[START]

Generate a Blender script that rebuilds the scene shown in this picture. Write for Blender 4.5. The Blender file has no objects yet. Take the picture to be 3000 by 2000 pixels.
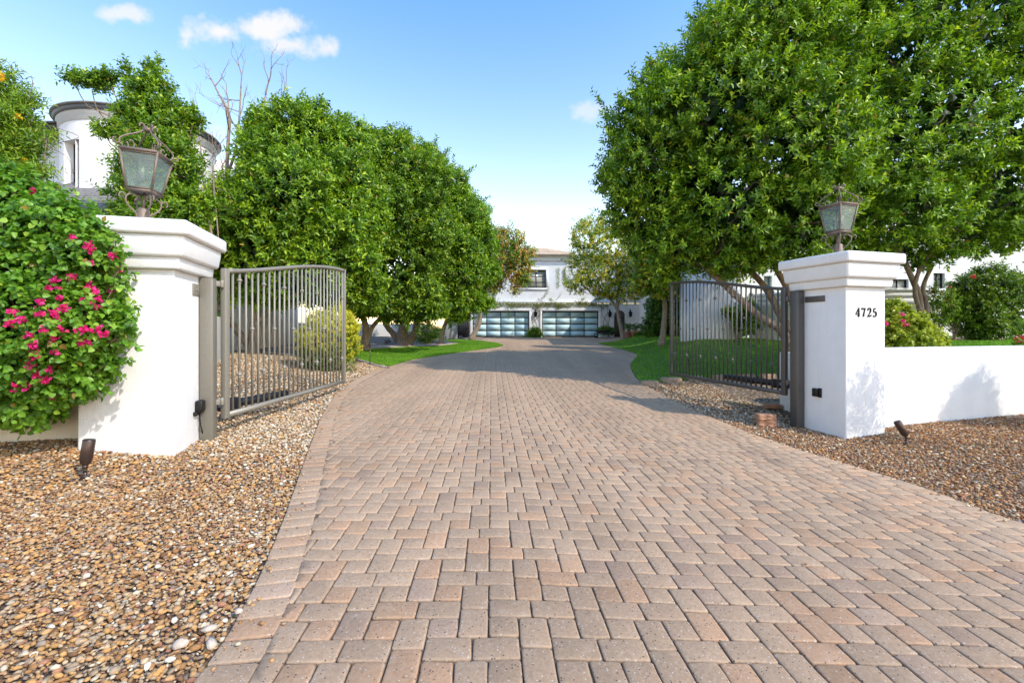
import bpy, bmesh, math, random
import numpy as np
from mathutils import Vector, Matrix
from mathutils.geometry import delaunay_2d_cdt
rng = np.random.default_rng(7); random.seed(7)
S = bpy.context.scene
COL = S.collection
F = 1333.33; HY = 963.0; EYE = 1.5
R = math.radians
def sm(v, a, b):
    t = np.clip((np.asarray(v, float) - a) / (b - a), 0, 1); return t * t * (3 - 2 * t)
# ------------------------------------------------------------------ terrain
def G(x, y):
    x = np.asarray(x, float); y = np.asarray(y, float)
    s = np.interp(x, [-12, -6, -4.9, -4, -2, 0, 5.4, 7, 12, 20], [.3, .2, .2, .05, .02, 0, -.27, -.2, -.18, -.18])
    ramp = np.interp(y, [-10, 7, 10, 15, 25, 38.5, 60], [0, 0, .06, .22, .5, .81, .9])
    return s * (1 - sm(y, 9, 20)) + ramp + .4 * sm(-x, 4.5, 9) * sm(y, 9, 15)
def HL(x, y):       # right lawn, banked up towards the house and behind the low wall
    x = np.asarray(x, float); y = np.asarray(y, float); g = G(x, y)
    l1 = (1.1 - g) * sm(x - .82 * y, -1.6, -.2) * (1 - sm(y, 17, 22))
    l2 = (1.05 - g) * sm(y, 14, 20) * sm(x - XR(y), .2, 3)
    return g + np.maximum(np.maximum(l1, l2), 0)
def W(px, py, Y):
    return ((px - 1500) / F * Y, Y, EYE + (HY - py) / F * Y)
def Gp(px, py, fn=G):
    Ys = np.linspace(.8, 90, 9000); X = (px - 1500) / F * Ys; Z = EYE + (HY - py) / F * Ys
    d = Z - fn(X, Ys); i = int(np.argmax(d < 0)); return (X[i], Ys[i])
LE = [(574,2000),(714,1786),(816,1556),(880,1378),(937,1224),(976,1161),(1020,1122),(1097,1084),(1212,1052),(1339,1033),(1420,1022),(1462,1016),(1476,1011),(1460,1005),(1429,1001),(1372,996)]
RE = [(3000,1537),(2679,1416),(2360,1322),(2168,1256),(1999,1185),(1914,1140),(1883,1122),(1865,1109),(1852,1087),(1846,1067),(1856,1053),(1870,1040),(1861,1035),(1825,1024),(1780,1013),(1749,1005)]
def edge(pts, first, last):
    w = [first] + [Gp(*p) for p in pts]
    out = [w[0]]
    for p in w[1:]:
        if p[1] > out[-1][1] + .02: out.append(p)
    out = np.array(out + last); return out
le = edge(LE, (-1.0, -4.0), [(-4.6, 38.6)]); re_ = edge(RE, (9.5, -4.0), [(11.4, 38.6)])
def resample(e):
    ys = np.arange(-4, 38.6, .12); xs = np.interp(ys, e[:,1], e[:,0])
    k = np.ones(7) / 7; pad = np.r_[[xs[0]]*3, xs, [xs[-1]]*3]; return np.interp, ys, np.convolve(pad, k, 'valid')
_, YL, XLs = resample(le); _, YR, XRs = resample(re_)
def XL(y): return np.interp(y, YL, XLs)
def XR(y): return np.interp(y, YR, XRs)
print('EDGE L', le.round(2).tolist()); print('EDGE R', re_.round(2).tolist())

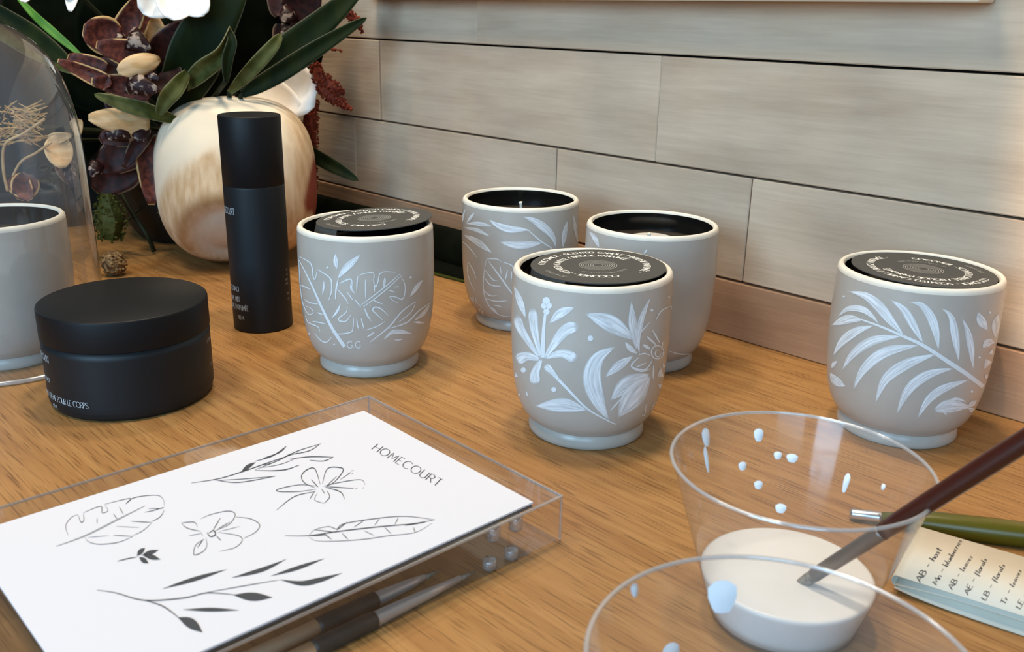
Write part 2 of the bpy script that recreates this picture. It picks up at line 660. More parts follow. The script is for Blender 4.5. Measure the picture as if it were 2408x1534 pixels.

[END]

Without including the pictures, reproduce all entries exactly.

Solution to this task.
Generate a Blender script that rebuilds the scene shown in this picture. Write for Blender 4.5. The Blender file has no objects yet. Take the picture to be 3000 by 2000 pixels.
import bpy, bmesh, math, random
import numpy as np
from mathutils import Vector, Matrix
from mathutils.geometry import delaunay_2d_cdt
rng = np.random.default_rng(7); random.seed(7)
S = bpy.context.scene
COL = S.collection
F = 1333.33; HY = 963.0; EYE = 1.5
R = math.radians
def sm(v, a, b):
    t = np.clip((np.asarray(v, float) - a) / (b - a), 0, 1); return t * t * (3 - 2 * t)
# ------------------------------------------------------------------ terrain
def G(x, y):
    x = np.asarray(x, float); y = np.asarray(y, float)
    s = np.interp(x, [-12, -6, -4.9, -4, -2, 0, 5.4, 7, 12, 20], [.3, .2, .2, .05, .02, 0, -.27, -.2, -.18, -.18])
    ramp = np.interp(y, [-10, 7, 10, 15, 25, 38.5, 60], [0, 0, .06, .22, .5, .81, .9])
    return s * (1 - sm(y, 9, 20)) + ramp + .4 * sm(-x, 4.5, 9) * sm(y, 9, 15)
def HL(x, y):       # right lawn, banked up towards the house and behind the low wall
    x = np.asarray(x, float); y = np.asarray(y, float); g = G(x, y)
    l1 = (1.1 - g) * sm(x - .82 * y, -1.6, -.2) * (1 - sm(y, 17, 22))
    l2 = (1.05 - g) * sm(y, 14, 20) * sm(x - XR(y), .2, 3)
    return g + np.maximum(np.maximum(l1, l2), 0)
def W(px, py, Y):
    return ((px - 1500) / F * Y, Y, EYE + (HY - py) / F * Y)
def Gp(px, py, fn=G):
    Ys = np.linspace(.8, 90, 9000); X = (px - 1500) / F * Ys; Z = EYE + (HY - py) / F * Ys
    d = Z - fn(X, Ys); i = int(np.argmax(d < 0)); return (X[i], Ys[i])
LE = [(574,2000),(714,1786),(816,1556),(880,1378),(937,1224),(976,1161),(1020,1122),(1097,1084),(1212,1052),(1339,1033),(1420,1022),(1462,1016),(1476,1011),(1460,1005),(1429,1001),(1372,996)]
RE = [(3000,1537),(2679,1416),(2360,1322),(2168,1256),(1999,1185),(1914,1140),(1883,1122),(1865,1109),(1852,1087),(1846,1067),(1856,1053),(1870,1040),(1861,1035),(1825,1024),(1780,1013),(1749,1005)]
def edge(pts, first, last):
    w = [first] + [Gp(*p) for p in pts]
    out = [w[0]]
    for p in w[1:]:
        if p[1] > out[-1][1] + .02: out.append(p)
    out = np.array(out + last); return out
le = edge(LE, (-1.0, -4.0), [(-4.6, 38.6)]); re_ = edge(RE, (9.5, -4.0), [(11.4, 38.6)])
def resample(e):
    ys = np.arange(-4, 38.6, .12); xs = np.interp(ys, e[:,1], e[:,0])
    k = np.ones(7) / 7; pad = np.r_[[xs[0]]*3, xs, [xs[-1]]*3]; return np.interp, ys, np.convolve(pad, k, 'valid')
_, YL, XLs = resample(le); _, YR, XRs = resample(re_)
def XL(y): return np.interp(y, YL, XLs)
def XR(y): return np.interp(y, YR, XRs)
print('EDGE L', le.round(2).tolist()); print('EDGE R', re_.round(2).tolist())

Write part 2 of the bpy script that recreates this picture. It picks up at line 660. More parts follow. The script is for Blender 4.5. Measure the picture as if it were 2408x1534 pixels.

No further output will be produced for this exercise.